Anche perché quest’ultima operazione è strettamente legata all’investimento effettuato dall’istituto guidato da Andrea Orcel sulla banca tedesca Commerzbank e alle mosse effettuate da Banco Bpm sul capitale di Mps.
«Il risiko bancario che si prospetta con UniCredit come principale protagonista è un’opportunità, ma con dei rischi da non sottacere sui piani dell’integrazione e della regolamentazione», sostiene Enrico Berbenni, docente della facoltà di Scienze Bancarie, Finanziarie e Assicurative dell'Università Cattolica del Sacro Cuore. Se le iniziative in campo andranno a buon fine, UniCredit diventerà uno dei più grandi gruppi bancari a livello europeo. Ma Berbenni parla appunto di «rischi non marginali» che vanno anche ad di là del sistema finanziario nel suo insieme: «Relativamente all’acquisizione di Banco Bpm, ad esempio, l’operazione potrebbe portare a una concentrazione spinta del mercato bancario italiano, una situazione in cui i primi due gruppi in Italia deterrebbero circa il 40% del mercato per depositi raccolti e prestiti erogati sul territorio nazionale.

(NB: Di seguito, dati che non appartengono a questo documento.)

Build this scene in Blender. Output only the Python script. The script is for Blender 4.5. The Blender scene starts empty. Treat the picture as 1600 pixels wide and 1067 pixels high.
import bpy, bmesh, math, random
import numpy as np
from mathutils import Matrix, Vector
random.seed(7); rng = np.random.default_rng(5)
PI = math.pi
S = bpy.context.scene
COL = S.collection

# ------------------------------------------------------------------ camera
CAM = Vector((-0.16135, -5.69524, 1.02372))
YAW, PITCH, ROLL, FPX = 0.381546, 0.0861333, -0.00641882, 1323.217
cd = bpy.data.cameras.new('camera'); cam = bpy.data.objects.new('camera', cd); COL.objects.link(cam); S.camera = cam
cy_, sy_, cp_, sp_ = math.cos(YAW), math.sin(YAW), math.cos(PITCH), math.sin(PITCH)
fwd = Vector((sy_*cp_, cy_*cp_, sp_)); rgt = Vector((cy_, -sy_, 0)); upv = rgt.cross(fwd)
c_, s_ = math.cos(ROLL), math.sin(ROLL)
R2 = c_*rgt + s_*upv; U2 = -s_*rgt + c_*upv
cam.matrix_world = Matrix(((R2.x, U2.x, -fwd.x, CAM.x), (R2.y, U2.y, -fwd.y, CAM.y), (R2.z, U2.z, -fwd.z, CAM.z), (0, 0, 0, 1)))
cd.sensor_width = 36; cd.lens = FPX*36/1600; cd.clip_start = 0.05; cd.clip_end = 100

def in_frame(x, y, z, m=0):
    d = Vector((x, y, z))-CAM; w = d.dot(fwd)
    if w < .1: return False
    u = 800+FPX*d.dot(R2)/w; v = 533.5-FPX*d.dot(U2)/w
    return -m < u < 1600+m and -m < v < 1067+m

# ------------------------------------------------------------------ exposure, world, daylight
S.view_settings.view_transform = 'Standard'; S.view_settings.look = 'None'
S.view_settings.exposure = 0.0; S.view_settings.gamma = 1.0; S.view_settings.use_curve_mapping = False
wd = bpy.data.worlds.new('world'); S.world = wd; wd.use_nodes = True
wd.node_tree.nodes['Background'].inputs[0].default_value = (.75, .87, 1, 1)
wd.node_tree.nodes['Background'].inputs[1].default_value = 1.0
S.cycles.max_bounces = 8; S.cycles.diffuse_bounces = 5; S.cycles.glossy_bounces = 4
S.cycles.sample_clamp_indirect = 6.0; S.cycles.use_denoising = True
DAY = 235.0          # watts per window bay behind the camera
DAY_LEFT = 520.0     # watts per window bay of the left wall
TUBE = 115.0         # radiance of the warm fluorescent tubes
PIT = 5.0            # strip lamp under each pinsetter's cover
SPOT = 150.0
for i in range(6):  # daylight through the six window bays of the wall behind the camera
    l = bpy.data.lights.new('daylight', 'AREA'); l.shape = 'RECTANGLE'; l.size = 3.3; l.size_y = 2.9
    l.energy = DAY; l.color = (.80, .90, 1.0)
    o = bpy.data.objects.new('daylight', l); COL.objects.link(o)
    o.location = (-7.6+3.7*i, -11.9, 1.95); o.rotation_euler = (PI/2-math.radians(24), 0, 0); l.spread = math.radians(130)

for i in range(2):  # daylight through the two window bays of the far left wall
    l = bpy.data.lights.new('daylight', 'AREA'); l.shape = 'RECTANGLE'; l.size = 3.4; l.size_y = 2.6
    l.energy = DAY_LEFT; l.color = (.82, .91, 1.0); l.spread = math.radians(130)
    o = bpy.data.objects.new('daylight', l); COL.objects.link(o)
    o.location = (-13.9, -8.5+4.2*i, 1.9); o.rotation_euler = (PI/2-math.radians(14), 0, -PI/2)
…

Quali saranno le conseguenze per un’economia come quella italiana fatta in prevalenza di piccole e medie imprese e dove un numero crescente di territori sono andati incontro negli anni a un processo di desertificazione bancaria? Questa domanda bisogna porsela. Inoltre, non è affatto scontato che “grande” faccia rima con “solido e resiliente”: la storia, antica e recente, avrebbe molto da insegnare a questo riguardo». Allargando lo sguardo sul piano europeo non mancano alcune incognite: «Le reazioni del governo tedesco su Commerzbank dimostrano che ci muoviamo ancora all’interno di un clima improntato alla continua ricerca di una sovranità finanziaria che appare in evidente contraddizione con la ricerca, promossa dalla stessa Bce, di creare dei campioni continentali capaci di fronteggiare la concorrenza globale. Questo è solo uno dei grandi nodi irrisolti dell’incompleto processo di integrazione europea».
Sulle ultime mosse che riaccendono il risiko bancario interviene anche Federcasse, che rimarca ancor di più in questa fase l’importanza di poter contare su una diversità bancaria e su istituti di credito in grado di presidiare territori e sostenere comunità locali e piccole imprese: «Nel sistema bancario è in atto un processo che vede tra gli obiettivi primari la crescita dimensionale, soprattutto dei grandi gruppi transnazionali – premette il presidente di Federcasse Augusto dell’Erba –. Un processo importante che il libero mercato persegue. Dal nostro punto di vista riteniamo che il pluralismo delle finalità imprenditoriali, anche nel settore bancario, possa consentire di perseguire forme diverse di creazione di valore. Anche di natura sociale. Come ad esempio nei presidi bancari territoriali basati sulla prossimità sia fisica sia digitale». Secondo Federcasse in questa fase storica si rafforza la volontà delle Bcc, delle Casse Rurali e delle Casse Raiffeisen nel garantire, fino nei più piccoli centri, una presenza capillare di sostegno alle esigenze delle comunità locali in una logica mutualistica, che si estende anche ad altri ambiti come la promozione del welfare di comunità, il protagonismo dei giovani e il finanziamento delle imprese: «Più le grandi banche diventano, comprensibilmente, internazionali più c’è bisogno di banche ancorate ai territori e di proprietà esclusiva delle comunità – sottolinea Augusto dell’Erba –. Il Credito Cooperativo, con un terzo dei propri 4.090 sportelli collocati nelle aree interne continuerà a servire al meglio i territori dei quali sono espressione. Luoghi importanti di esercizio della democrazia economica e di partecipazione».
Massima attenzione alla vicenda c’è anche dai sindacati, soprattutto per le tutele occupazionali. «Di certo un’eventuale fusione tra Unicredit e Banco Bpm rappresenterà un test rilevante per gli assetti del settore – spiega il segretario generale di First Cisl Riccardo Colombani –. La nostra attenzione e applicazione sarà massima. Al primo posto, ovviamente c'è e ci sarà la tutela del lavoro. Intanto, non si vedono ragioni, anche in forza dei livelli di efficienza raggiunti, per ridurre il numero delle persone complessivamente occupate nei due gruppi bancari, che erano oltre 52 mila in Italia alla fine dello scorso anno. Infatti, una banca che vuol fornire un contributo per le trasformazioni epocali in atto nell'economia e nella società non ha bisogno di ridurre il numero di persone occupate, che dovranno essere continuamente aggiornate e formate».